• **Exercise**
Look through the records below, count the lines with the word "this", and reply with only the number.

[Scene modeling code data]
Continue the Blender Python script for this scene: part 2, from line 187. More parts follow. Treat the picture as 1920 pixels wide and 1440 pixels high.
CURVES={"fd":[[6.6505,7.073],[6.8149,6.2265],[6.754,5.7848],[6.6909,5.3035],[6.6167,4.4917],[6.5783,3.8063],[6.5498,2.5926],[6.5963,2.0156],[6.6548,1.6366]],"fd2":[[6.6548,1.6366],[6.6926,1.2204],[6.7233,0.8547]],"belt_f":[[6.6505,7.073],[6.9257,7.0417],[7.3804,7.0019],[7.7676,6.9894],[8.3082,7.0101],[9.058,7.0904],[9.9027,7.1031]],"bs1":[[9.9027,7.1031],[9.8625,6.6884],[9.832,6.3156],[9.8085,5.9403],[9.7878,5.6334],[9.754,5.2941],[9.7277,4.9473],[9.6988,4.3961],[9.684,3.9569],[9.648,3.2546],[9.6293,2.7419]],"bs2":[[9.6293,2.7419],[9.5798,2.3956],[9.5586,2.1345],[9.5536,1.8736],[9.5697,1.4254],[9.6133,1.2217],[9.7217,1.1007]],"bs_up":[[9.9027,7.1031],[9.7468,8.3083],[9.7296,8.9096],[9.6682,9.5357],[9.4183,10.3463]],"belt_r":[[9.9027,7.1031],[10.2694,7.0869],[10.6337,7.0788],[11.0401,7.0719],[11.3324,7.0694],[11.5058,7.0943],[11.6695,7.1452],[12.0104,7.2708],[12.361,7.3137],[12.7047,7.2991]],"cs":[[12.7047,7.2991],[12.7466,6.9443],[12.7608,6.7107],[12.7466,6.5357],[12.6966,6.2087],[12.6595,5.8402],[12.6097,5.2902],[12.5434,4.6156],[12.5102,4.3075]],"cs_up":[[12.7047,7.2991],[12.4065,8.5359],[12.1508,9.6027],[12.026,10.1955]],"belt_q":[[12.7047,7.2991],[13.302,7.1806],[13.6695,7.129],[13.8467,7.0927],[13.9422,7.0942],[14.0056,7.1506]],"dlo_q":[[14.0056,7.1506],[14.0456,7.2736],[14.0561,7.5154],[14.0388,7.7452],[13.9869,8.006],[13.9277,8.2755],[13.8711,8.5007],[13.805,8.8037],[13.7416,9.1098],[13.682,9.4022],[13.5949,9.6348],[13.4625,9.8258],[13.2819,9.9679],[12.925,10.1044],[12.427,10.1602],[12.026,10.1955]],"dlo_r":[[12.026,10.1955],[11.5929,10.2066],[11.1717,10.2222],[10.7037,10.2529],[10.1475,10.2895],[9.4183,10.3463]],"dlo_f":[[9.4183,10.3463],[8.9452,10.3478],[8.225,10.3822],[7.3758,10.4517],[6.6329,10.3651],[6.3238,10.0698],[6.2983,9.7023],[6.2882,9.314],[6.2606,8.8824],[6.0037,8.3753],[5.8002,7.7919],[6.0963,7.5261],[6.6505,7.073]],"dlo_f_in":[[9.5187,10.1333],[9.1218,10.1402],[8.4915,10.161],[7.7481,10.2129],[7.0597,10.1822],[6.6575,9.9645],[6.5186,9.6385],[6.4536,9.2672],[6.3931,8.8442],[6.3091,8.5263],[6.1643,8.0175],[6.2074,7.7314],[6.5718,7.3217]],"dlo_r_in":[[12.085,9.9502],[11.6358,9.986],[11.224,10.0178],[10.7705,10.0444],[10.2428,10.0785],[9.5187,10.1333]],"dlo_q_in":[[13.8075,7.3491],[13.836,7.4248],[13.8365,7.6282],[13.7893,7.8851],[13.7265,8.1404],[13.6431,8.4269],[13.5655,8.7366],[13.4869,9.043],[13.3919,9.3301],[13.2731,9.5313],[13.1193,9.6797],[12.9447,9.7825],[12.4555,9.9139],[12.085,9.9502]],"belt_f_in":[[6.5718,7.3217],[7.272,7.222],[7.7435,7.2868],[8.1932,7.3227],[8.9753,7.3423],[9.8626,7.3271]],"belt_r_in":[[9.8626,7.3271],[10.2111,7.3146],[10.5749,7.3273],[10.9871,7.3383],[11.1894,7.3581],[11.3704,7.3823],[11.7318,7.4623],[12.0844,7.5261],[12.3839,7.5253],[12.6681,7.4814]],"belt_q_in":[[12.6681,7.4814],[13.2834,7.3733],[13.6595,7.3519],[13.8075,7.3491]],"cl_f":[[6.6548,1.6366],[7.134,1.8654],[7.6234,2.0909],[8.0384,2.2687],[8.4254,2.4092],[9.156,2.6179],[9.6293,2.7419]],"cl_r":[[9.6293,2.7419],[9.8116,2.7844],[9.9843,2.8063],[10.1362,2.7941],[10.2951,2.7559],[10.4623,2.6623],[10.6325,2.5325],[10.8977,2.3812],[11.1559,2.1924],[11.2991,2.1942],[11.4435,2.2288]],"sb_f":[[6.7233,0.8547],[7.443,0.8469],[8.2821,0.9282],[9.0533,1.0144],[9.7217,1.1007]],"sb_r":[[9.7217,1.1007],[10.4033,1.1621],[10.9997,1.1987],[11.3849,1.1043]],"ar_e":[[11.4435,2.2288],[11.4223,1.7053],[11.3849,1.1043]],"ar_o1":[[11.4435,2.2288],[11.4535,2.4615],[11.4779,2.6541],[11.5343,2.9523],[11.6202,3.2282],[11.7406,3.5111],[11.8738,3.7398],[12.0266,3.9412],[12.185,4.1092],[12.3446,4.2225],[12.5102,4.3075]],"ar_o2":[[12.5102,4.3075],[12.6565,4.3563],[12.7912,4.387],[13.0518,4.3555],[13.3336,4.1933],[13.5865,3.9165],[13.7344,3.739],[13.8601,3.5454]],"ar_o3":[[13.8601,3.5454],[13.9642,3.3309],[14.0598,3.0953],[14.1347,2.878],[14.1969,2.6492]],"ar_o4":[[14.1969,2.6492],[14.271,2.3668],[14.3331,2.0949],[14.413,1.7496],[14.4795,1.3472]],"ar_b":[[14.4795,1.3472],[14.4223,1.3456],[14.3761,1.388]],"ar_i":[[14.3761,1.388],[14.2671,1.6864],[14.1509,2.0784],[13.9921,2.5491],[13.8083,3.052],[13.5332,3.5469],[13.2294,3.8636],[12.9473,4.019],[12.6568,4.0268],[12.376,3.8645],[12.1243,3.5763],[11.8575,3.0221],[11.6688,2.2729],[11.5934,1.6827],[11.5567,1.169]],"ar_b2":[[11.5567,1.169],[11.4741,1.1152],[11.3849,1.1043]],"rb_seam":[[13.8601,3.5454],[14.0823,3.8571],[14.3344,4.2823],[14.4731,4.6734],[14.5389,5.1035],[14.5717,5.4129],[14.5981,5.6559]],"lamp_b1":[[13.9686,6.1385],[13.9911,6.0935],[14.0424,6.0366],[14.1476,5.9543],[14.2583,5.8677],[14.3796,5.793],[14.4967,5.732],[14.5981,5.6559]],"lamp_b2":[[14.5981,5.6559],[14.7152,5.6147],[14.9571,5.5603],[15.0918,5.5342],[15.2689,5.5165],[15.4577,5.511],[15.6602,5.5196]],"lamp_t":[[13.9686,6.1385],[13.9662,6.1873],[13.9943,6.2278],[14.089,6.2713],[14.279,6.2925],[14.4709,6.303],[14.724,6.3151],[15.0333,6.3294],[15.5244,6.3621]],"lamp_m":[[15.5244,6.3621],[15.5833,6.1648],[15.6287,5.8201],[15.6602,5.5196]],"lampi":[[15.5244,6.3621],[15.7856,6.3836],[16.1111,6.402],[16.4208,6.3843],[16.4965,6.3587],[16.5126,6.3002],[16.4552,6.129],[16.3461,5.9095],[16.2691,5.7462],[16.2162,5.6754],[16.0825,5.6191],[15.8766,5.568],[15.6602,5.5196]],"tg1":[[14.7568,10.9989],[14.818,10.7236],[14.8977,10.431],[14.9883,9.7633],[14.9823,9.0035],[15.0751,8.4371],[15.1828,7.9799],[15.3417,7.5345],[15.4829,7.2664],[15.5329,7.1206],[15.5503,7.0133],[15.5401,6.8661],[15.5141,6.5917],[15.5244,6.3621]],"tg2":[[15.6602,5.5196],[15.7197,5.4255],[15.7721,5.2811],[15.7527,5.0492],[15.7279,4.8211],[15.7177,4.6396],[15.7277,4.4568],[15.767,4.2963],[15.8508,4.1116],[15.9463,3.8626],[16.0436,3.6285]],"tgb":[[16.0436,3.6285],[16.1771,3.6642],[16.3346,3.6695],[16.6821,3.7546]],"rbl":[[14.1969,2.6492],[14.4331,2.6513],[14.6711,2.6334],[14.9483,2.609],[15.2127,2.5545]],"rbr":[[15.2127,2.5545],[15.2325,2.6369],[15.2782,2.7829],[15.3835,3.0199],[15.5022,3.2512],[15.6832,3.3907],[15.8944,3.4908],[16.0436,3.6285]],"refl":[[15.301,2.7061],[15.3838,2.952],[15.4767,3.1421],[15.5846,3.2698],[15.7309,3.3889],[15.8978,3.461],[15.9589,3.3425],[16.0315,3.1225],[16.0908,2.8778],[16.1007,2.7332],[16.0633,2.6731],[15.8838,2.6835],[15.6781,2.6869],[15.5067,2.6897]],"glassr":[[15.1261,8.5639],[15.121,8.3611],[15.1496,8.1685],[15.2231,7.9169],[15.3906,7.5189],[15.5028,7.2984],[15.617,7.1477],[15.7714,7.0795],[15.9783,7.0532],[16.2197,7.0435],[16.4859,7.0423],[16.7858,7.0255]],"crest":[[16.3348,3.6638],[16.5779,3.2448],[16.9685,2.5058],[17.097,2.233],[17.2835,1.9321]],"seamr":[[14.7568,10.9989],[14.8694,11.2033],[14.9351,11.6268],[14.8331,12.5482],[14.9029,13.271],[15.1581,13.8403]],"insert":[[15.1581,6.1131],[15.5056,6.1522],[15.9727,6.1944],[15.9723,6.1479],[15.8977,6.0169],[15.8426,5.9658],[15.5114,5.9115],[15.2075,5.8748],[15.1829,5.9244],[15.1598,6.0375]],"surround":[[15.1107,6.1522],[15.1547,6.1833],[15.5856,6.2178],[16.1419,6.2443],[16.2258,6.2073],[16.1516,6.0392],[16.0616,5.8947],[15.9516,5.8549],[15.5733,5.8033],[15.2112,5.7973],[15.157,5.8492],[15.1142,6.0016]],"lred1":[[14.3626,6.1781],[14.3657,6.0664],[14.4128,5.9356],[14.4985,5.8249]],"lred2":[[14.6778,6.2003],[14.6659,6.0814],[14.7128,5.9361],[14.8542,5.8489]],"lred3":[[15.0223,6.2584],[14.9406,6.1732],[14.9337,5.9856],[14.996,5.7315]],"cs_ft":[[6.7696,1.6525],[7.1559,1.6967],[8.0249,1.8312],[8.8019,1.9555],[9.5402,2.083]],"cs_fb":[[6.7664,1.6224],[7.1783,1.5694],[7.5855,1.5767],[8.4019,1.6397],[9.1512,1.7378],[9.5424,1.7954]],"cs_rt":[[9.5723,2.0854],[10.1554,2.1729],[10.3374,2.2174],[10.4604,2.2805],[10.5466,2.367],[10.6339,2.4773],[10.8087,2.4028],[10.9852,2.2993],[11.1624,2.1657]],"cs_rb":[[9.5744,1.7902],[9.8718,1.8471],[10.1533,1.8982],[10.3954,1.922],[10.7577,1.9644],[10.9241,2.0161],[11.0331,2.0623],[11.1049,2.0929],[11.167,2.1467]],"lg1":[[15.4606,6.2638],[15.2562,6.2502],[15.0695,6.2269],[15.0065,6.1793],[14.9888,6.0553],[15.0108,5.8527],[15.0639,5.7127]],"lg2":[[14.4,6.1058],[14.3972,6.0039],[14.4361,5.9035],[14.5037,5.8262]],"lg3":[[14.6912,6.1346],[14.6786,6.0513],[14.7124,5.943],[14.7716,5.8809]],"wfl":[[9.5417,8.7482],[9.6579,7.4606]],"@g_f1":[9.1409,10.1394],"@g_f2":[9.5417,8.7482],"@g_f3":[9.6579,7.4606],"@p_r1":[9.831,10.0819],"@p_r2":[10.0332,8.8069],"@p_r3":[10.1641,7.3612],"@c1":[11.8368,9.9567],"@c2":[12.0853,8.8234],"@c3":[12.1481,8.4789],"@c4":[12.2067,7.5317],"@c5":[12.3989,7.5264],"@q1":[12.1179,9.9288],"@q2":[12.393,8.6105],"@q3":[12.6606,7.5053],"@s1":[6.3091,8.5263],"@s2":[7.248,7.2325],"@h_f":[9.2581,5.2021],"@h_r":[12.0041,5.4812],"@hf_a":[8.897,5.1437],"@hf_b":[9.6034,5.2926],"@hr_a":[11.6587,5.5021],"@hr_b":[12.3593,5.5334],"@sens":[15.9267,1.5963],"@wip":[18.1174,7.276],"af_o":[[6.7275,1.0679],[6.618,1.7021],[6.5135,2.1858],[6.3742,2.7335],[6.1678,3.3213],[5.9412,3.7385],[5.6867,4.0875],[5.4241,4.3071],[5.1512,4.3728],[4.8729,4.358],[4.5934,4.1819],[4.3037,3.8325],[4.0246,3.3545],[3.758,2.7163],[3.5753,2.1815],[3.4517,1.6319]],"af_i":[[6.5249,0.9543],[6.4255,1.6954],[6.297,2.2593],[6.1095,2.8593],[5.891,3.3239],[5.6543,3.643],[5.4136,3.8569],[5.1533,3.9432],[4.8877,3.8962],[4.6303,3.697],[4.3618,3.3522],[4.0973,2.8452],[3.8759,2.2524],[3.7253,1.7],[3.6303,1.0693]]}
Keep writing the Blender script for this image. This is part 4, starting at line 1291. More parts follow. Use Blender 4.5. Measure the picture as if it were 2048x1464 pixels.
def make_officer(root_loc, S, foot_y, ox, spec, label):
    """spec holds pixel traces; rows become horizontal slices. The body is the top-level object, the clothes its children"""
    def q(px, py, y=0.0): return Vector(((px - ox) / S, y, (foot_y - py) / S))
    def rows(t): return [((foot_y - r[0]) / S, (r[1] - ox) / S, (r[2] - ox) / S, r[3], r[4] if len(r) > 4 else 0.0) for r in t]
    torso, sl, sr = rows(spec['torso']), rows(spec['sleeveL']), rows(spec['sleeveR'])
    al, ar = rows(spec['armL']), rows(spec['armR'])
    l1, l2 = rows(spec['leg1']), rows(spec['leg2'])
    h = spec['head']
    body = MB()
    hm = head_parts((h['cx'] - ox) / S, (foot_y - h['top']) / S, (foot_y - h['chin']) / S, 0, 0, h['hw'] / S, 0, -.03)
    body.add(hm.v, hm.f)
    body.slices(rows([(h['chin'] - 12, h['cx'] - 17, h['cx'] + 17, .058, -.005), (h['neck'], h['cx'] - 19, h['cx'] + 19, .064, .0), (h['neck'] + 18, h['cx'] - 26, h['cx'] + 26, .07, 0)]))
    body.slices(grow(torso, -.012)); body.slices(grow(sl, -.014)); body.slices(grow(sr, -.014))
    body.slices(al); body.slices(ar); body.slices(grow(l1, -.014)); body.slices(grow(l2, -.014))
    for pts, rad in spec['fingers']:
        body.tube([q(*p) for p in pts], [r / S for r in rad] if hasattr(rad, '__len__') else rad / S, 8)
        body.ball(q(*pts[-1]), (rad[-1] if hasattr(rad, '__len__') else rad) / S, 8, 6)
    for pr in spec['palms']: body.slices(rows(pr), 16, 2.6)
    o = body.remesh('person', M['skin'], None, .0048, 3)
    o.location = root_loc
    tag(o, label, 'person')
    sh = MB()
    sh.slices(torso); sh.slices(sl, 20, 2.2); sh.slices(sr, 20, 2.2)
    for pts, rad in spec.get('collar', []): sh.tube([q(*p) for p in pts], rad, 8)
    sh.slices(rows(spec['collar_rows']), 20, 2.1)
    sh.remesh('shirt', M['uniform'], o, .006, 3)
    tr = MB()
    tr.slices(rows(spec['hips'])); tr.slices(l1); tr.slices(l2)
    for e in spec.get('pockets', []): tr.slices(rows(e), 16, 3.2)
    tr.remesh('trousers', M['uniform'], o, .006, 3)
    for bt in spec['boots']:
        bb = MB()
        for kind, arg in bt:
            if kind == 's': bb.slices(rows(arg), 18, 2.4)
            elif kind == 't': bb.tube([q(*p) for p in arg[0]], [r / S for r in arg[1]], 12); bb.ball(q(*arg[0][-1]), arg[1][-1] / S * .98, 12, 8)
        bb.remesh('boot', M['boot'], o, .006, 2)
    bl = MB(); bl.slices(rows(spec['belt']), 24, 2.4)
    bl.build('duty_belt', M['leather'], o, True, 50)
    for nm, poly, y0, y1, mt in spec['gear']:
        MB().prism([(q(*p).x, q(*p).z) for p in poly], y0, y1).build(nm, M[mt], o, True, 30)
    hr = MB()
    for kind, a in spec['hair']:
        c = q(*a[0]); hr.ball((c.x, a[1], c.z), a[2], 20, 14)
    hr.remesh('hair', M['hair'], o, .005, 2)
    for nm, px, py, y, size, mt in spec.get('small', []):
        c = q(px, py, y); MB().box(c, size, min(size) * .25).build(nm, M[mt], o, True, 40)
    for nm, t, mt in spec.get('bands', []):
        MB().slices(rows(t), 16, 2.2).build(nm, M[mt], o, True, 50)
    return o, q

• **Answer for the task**
2